On Wednesday, June 1, the Readmagine annual publishing conference opened in Madrid. The event, which is organized by the Germán Sánchez Ruipérez Foundation (FGSR) and hosted by Casa de Lectores in Matadero Madrid—an old slaughterhouse turned cultural center—looks at innovation and trends in print and digital publishing.

The event opened with a pair of sessions focused on current global trends in reading and content consumption. Tom Morris, a senior trends spotter and U.K.-based firm GWI, reasserted that research proves that books are competing for attention with streaming media—but while books are losing ground, they are not defeated. “Thirty-eight percent of consumers are interested in books,” he said, a figure larger than gaming or even watching sports.

What’s more, 20 million people follow the #books hashtag on Reddit. Of course, Morris noted, this compares less favorably to the 190 million who follow the #books on TikTok. In addition, he pointed to the growing popularity of audiobooks as a harbinger of positive trends. This interest is especially strong among the youngest readers, where some 47% of pre-teens and those 8- to 15-years-old saying they prefer to listen to books rather than read them.

The real competitor for books is gaming—which isn’t just for younger people, but is a growing hobby among GenX and Baby Boomers as well. The challenge, he said, will be how the book business can work to transfer interest back to reading.

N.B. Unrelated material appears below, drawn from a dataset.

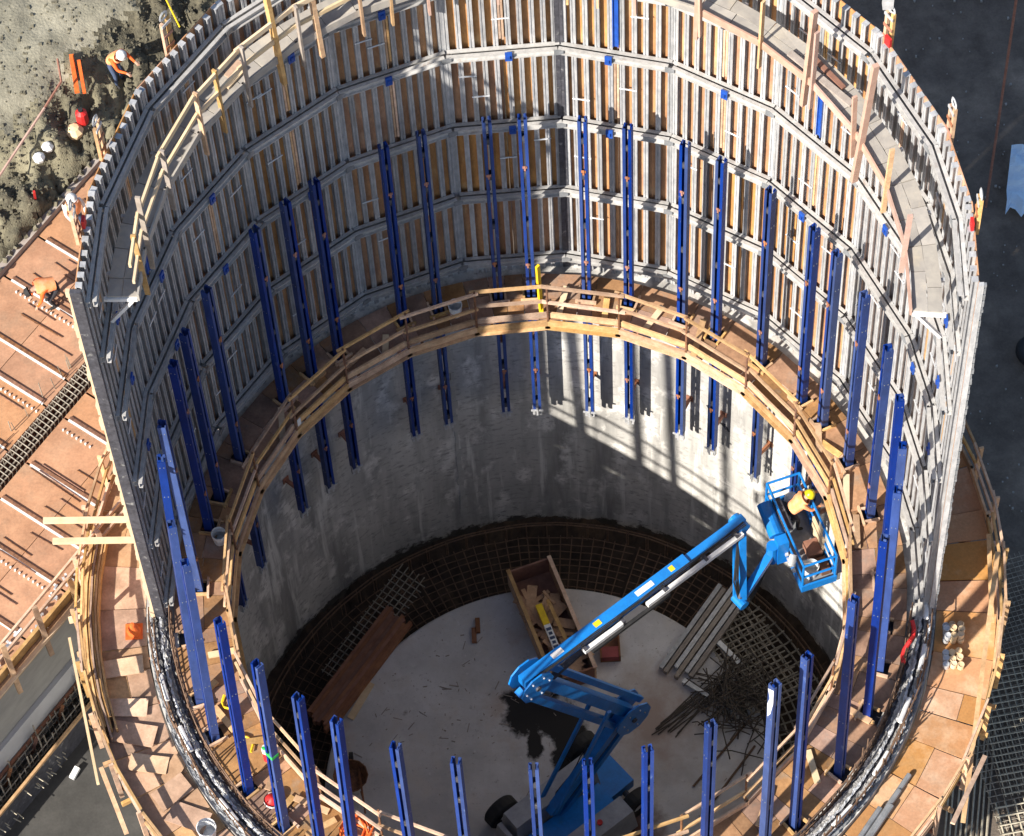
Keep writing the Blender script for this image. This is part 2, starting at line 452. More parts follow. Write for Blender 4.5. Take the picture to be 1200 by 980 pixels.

One solution, he offered, was incorporating more video content, which drives engagement, and it’s not just on TikTok or Instagram. “Even 28% of users on LinkedIn are going there for video content,” he said.

Morris also advocated for incorporating more foreign content to reach wider audiences across the world, pointing to the global success of shows such as Netflix’s Squid Game from Korea and Casa de Papel from Spain. This global content metaverse will, in turn, inform the metaverse. “The metaverse doesn’t exist yet, but it is coming, and you have time to prepare for it,” he said. What exists at present, he added, is the “proto-metaverse,” which includes environments where individuals live a separate, digital life and includes platforms like Minecraft and Roblox, as well as old platforms like Second Life and newer spaces like Decentraland.

This do-it-yourself mentality already exists and is expressed through self-publishing, as well as online platforms like Wattpad. Roberta Franceschetti, founder of Mamamo.it—a site focused on digital media education—and Content Creators, an Italian content agency, spoke about the evolution of Wattpad and Webtoon. What she spotted that has previously gone unreported is that the main form of engagement is largely driven by a sense of community, especially in the comment threads. “People are reading novels on Wattpad together, and some are spending more time engaging with and reading the comments than the story itself,” she said. “Deep reading is lonely, and this makes it into a community experience.”

She also argued that publishers should find ways of incorporating more graphic material in their work, especially for younger readers. “We are seeing the evolution of hybrid languages, which combine words and emojis, which is one of the reasons, I think, that we are seeing the growing popularity of graphic novels and manga.” Using Webtoon as her primary example, Franceschetti said that the industry is likely to see more cross-platform collaboration, much of it driven by data analysis, and cited as an example the launch of Webtoon Unscrolled, which is taking popular Webtoon comics series being published as graphic novels.

This year’s agenda includes several sessions focused on the United Nation’s Sustainability Development Goals, which focus on advancing equitable society and reducing environmental impacts. Speakers included Anna Maria Soininvaara, director of Oodi Central Library in Helsinki, Finland, a futuristic library that opened in 2018. She spoke about the challenges Oodi faced in serving all Finns, including recent immigrants, noting, for example, that the introduction of a book club for people of color at the library was criticized by racists, which itself sparked a counter-reaction.

Soininvaara emphasized that being inclusive was a key priority, “Our mandate is to promote active citizenship, democracy and freedom of expression,” she said. Sometimes, responding to society’s needs demands fast action, she said—something the publishing industry isn’t always prepared to accommodate: “We need more Ukrainian children’s books now, not in half a year.”

Print-on-demand may offer a solution, something that Arantxa Mellado, founder and director of LiberExpress, a print-on-demand company founded in 2021 in Spain, discussed. Mellado addressed environmental impact of printing, and cited overprinting and bookstore returns as especially wasteful and inefficient. She advocated for print-on-demand and more direct-to-consumer drop-shipping as a solution to curtail further environmental degradation.